Of course, one of the most obvious things to do is to work on your credit score. You should focus on improving your score as this will increase your chances of your application being approved.

You can do so by making sure that all payments are made on time and any existing debt that you may have from previous loans is repaid. If you are unsuccessful in your application with one lending institution, you may wish to try another SBA lender as you may have more luck elsewhere.

You will sometimes find that some lenders have more lenient requirements than others. If your credit score doesn’t quite meet the figure that is stated, but your application is strong in other areas, you may wish to proceed with your application anyway.

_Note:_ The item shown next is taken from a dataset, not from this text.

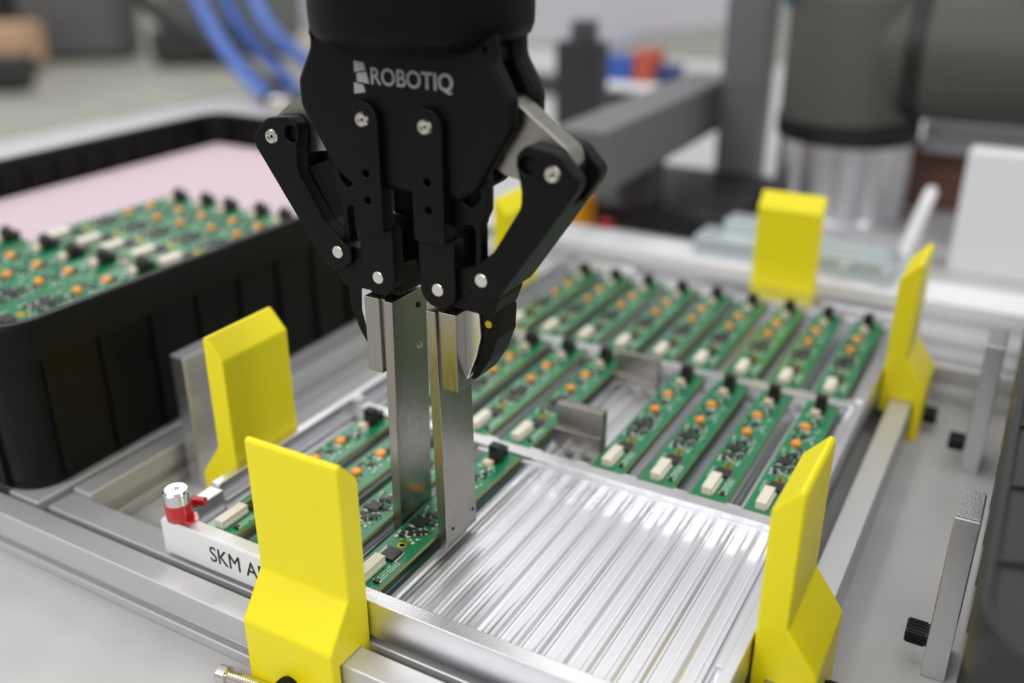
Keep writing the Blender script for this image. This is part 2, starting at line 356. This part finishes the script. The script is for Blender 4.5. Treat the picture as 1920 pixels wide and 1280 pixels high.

If the lending institution is impressed with other aspects of your application, they may make an exception and approve your application anyway.

The SBA also has some programs that offer more flexibility than others and will also ask you to submit fewer documents to support your application than others.

Final Thoughts

As you can see, the SBA will consider your credit score when reviewing your application but this will not be the only factor that they look at. In most cases, you will have more success with your application if your credit score meets or surpasses the minimum figure that they ask for.

Furthermore, besides ensuring that you have a good credit score, you will also need to make sure that you have a strong application that meets their other criteria.

Although the whole application process may seem difficult, many individuals will still be in a position where their loan gets approved. 

Ultimately, you will need to show the lending institution that you are reliable and will be able to make your repayments on time. Also, you will need to remember that some lenders will ideally want applicants to have a credit score that exceeds the minimum stated.

Your credit score will show the lender how credible you are and worthy of being approved for the loan.